§ **GOAL OF THE EXERCISE**
Return only the stretch of the material below that begins with the line containing "The Blender Python" and ends with the line containing "m.build('cowl', M['steel'], e)", exactly; both of those lines belong to it.

§ **AVAILABLE RECORDS**

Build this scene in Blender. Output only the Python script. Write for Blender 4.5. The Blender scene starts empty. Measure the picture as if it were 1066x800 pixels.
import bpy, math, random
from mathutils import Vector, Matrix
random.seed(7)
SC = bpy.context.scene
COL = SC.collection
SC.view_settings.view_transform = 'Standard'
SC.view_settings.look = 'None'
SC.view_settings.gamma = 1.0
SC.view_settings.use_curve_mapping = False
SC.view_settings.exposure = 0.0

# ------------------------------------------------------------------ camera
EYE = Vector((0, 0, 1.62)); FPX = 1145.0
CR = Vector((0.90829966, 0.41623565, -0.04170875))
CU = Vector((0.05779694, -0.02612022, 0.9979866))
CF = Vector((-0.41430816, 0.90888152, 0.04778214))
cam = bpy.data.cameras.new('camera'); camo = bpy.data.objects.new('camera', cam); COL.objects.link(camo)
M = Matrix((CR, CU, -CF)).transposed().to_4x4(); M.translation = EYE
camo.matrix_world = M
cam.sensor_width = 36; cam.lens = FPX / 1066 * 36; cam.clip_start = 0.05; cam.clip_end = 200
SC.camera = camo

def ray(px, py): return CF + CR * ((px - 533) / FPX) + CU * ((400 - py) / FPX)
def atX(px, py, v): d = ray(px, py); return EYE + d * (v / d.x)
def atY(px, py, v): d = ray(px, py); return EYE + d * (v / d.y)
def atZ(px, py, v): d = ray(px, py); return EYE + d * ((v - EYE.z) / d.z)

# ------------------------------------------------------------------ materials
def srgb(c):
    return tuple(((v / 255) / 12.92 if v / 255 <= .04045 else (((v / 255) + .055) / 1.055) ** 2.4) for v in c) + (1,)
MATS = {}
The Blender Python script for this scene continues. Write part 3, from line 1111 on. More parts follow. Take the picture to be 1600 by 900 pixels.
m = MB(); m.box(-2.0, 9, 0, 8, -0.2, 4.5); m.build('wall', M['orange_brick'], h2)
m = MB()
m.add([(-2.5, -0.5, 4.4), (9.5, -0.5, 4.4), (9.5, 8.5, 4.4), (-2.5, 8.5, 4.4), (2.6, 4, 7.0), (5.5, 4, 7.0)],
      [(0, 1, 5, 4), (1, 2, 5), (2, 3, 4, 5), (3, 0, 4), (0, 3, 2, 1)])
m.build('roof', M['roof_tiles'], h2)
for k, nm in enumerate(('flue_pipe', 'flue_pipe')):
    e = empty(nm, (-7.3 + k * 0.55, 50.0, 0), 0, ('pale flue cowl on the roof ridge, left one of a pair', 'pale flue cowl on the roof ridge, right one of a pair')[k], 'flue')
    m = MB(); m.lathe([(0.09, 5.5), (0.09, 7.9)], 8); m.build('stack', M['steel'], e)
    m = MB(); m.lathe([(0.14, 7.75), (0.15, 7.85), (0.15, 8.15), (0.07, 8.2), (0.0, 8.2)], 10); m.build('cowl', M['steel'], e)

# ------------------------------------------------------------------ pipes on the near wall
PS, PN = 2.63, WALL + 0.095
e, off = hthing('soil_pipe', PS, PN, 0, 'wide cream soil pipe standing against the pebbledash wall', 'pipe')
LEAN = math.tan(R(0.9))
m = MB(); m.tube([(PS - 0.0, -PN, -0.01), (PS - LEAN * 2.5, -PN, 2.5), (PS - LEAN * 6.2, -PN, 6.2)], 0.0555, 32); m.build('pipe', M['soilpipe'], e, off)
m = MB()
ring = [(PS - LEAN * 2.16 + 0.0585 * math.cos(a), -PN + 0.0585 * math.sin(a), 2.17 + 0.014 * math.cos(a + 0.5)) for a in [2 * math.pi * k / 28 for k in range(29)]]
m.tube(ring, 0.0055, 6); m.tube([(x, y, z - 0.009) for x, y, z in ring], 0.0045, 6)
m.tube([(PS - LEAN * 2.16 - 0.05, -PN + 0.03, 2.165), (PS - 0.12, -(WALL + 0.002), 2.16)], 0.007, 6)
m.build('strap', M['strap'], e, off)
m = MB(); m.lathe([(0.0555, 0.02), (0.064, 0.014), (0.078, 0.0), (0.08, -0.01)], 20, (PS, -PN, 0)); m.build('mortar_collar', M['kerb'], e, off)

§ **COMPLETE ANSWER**
The Blender Python script for this scene continues. Write part 3, from line 1111 on. More parts follow. Take the picture to be 1600 by 900 pixels.
m = MB(); m.box(-2.0, 9, 0, 8, -0.2, 4.5); m.build('wall', M['orange_brick'], h2)
m = MB()
m.add([(-2.5, -0.5, 4.4), (9.5, -0.5, 4.4), (9.5, 8.5, 4.4), (-2.5, 8.5, 4.4), (2.6, 4, 7.0), (5.5, 4, 7.0)],
      [(0, 1, 5, 4), (1, 2, 5), (2, 3, 4, 5), (3, 0, 4), (0, 3, 2, 1)])
m.build('roof', M['roof_tiles'], h2)
for k, nm in enumerate(('flue_pipe', 'flue_pipe')):
    e = empty(nm, (-7.3 + k * 0.55, 50.0, 0), 0, ('pale flue cowl on the roof ridge, left one of a pair', 'pale flue cowl on the roof ridge, right one of a pair')[k], 'flue')
    m = MB(); m.lathe([(0.09, 5.5), (0.09, 7.9)], 8); m.build('stack', M['steel'], e)
    m = MB(); m.lathe([(0.14, 7.75), (0.15, 7.85), (0.15, 8.15), (0.07, 8.2), (0.0, 8.2)], 10); m.build('cowl', M['steel'], e)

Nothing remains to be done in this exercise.